Take all the material and copy it exactly.
** begin Data segment **
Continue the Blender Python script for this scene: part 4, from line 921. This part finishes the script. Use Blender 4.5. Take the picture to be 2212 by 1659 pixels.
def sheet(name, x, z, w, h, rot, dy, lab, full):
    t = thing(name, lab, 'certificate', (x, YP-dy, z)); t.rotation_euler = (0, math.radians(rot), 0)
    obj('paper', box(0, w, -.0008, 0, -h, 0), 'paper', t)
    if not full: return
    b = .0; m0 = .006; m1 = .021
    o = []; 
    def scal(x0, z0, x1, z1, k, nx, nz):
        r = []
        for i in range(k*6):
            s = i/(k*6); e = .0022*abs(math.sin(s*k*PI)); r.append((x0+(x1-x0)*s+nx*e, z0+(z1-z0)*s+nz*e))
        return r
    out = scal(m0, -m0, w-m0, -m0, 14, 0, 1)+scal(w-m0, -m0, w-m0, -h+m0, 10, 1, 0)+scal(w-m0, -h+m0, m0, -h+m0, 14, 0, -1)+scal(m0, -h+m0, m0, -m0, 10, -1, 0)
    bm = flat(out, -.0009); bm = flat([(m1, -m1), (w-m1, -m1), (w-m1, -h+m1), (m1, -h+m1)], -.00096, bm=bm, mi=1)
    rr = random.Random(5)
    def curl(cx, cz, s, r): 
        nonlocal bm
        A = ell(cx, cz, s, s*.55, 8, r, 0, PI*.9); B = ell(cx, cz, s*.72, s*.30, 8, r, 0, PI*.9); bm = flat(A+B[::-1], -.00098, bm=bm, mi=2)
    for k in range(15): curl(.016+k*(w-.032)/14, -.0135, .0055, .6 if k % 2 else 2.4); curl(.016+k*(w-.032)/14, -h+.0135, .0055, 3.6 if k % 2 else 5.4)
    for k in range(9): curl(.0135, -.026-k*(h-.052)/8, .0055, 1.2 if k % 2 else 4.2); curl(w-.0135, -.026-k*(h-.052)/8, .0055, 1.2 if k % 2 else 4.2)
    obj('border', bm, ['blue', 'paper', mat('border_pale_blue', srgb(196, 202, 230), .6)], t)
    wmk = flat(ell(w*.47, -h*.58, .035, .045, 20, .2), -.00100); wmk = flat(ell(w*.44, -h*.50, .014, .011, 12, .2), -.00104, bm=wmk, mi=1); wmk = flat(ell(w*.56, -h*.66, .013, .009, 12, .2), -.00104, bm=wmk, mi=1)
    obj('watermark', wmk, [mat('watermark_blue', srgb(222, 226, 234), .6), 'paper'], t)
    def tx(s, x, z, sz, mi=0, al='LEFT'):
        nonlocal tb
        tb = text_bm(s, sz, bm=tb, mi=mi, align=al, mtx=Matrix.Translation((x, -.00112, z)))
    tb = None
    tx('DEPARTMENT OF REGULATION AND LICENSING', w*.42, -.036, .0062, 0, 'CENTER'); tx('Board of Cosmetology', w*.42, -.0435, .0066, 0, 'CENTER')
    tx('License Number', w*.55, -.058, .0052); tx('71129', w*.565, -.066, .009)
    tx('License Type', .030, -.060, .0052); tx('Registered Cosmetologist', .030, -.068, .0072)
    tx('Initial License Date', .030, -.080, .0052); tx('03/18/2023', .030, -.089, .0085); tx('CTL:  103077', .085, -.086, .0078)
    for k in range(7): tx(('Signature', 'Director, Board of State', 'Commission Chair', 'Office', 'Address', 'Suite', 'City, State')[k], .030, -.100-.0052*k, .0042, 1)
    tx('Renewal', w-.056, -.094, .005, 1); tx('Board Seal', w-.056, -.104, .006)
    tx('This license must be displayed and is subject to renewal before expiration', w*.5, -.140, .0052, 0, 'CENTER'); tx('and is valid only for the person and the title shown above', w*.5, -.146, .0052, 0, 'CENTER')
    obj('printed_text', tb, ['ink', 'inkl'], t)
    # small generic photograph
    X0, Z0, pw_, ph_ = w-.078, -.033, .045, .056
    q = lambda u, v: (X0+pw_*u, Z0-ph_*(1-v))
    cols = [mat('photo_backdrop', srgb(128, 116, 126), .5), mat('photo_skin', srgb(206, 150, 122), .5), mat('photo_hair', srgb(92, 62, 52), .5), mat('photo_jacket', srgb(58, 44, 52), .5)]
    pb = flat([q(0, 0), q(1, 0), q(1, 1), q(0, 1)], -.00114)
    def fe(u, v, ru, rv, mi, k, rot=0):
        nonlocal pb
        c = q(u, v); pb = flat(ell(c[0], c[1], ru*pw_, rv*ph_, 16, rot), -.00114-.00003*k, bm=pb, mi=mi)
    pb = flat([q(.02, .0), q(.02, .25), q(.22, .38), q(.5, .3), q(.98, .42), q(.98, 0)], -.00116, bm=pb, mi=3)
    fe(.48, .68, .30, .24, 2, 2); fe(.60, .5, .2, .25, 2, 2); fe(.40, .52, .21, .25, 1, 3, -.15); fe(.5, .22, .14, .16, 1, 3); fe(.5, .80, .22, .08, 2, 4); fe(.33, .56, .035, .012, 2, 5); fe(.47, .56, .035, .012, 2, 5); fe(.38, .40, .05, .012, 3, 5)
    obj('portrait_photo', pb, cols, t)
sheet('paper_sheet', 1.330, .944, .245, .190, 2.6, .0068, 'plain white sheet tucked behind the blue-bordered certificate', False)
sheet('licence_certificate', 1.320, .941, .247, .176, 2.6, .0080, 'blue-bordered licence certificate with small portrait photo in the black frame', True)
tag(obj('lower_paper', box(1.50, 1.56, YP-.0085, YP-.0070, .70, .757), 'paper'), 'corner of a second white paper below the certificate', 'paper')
** end Data segment **
Exercise output
Continue the Blender Python script for this scene: part 4, from line 921. This part finishes the script. Use Blender 4.5. Take the picture to be 2212 by 1659 pixels.
def sheet(name, x, z, w, h, rot, dy, lab, full):
    t = thing(name, lab, 'certificate', (x, YP-dy, z)); t.rotation_euler = (0, math.radians(rot), 0)
    obj('paper', box(0, w, -.0008, 0, -h, 0), 'paper', t)
    if not full: return
    b = .0; m0 = .006; m1 = .021
    o = []; 
    def scal(x0, z0, x1, z1, k, nx, nz):
        r = []
        for i in range(k*6):
            s = i/(k*6); e = .0022*abs(math.sin(s*k*PI)); r.append((x0+(x1-x0)*s+nx*e, z0+(z1-z0)*s+nz*e))
        return r
    out = scal(m0, -m0, w-m0, -m0, 14, 0, 1)+scal(w-m0, -m0, w-m0, -h+m0, 10, 1, 0)+scal(w-m0, -h+m0, m0, -h+m0, 14, 0, -1)+scal(m0, -h+m0, m0, -m0, 10, -1, 0)
    bm = flat(out, -.0009); bm = flat([(m1, -m1), (w-m1, -m1), (w-m1, -h+m1), (m1, -h+m1)], -.00096, bm=bm, mi=1)
    rr = random.Random(5)
    def curl(cx, cz, s, r): 
        nonlocal bm
        A = ell(cx, cz, s, s*.55, 8, r, 0, PI*.9); B = ell(cx, cz, s*.72, s*.30, 8, r, 0, PI*.9); bm = flat(A+B[::-1], -.00098, bm=bm, mi=2)
    for k in range(15): curl(.016+k*(w-.032)/14, -.0135, .0055, .6 if k % 2 else 2.4); curl(.016+k*(w-.032)/14, -h+.0135, .0055, 3.6 if k % 2 else 5.4)
    for k in range(9): curl(.0135, -.026-k*(h-.052)/8, .0055, 1.2 if k % 2 else 4.2); curl(w-.0135, -.026-k*(h-.052)/8, .0055, 1.2 if k % 2 else 4.2)
    obj('border', bm, ['blue', 'paper', mat('border_pale_blue', srgb(196, 202, 230), .6)], t)
    wmk = flat(ell(w*.47, -h*.58, .035, .045, 20, .2), -.00100); wmk = flat(ell(w*.44, -h*.50, .014, .011, 12, .2), -.00104, bm=wmk, mi=1); wmk = flat(ell(w*.56, -h*.66, .013, .009, 12, .2), -.00104, bm=wmk, mi=1)
    obj('watermark', wmk, [mat('watermark_blue', srgb(222, 226, 234), .6), 'paper'], t)
    def tx(s, x, z, sz, mi=0, al='LEFT'):
        nonlocal tb
        tb = text_bm(s, sz, bm=tb, mi=mi, align=al, mtx=Matrix.Translation((x, -.00112, z)))
    tb = None
    tx('DEPARTMENT OF REGULATION AND LICENSING', w*.42, -.036, .0062, 0, 'CENTER'); tx('Board of Cosmetology', w*.42, -.0435, .0066, 0, 'CENTER')
    tx('License Number', w*.55, -.058, .0052); tx('71129', w*.565, -.066, .009)
    tx('License Type', .030, -.060, .0052); tx('Registered Cosmetologist', .030, -.068, .0072)
    tx('Initial License Date', .030, -.080, .0052); tx('03/18/2023', .030, -.089, .0085); tx('CTL:  103077', .085, -.086, .0078)
    for k in range(7): tx(('Signature', 'Director, Board of State', 'Commission Chair', 'Office', 'Address', 'Suite', 'City, State')[k], .030, -.100-.0052*k, .0042, 1)
    tx('Renewal', w-.056, -.094, .005, 1); tx('Board Seal', w-.056, -.104, .006)
    tx('This license must be displayed and is subject to renewal before expiration', w*.5, -.140, .0052, 0, 'CENTER'); tx('and is valid only for the person and the title shown above', w*.5, -.146, .0052, 0, 'CENTER')
    obj('printed_text', tb, ['ink', 'inkl'], t)
    # small generic photograph
    X0, Z0, pw_, ph_ = w-.078, -.033, .045, .056
    q = lambda u, v: (X0+pw_*u, Z0-ph_*(1-v))
    cols = [mat('photo_backdrop', srgb(128, 116, 126), .5), mat('photo_skin', srgb(206, 150, 122), .5), mat('photo_hair', srgb(92, 62, 52), .5), mat('photo_jacket', srgb(58, 44, 52), .5)]
    pb = flat([q(0, 0), q(1, 0), q(1, 1), q(0, 1)], -.00114)
    def fe(u, v, ru, rv, mi, k, rot=0):
        nonlocal pb
        c = q(u, v); pb = flat(ell(c[0], c[1], ru*pw_, rv*ph_, 16, rot), -.00114-.00003*k, bm=pb, mi=mi)
    pb = flat([q(.02, .0), q(.02, .25), q(.22, .38), q(.5, .3), q(.98, .42), q(.98, 0)], -.00116, bm=pb, mi=3)
    fe(.48, .68, .30, .24, 2, 2); fe(.60, .5, .2, .25, 2, 2); fe(.40, .52, .21, .25, 1, 3, -.15); fe(.5, .22, .14, .16, 1, 3); fe(.5, .80, .22, .08, 2, 4); fe(.33, .56, .035, .012, 2, 5); fe(.47, .56, .035, .012, 2, 5); fe(.38, .40, .05, .012, 3, 5)
    obj('portrait_photo', pb, cols, t)
sheet('paper_sheet', 1.330, .944, .245, .190, 2.6, .0068, 'plain white sheet tucked behind the blue-bordered certificate', False)
sheet('licence_certificate', 1.320, .941, .247, .176, 2.6, .0080, 'blue-bordered licence certificate with small portrait photo in the black frame', True)
tag(obj('lower_paper', box(1.50, 1.56, YP-.0085, YP-.0070, .70, .757), 'paper'), 'corner of a second white paper below the certificate', 'paper')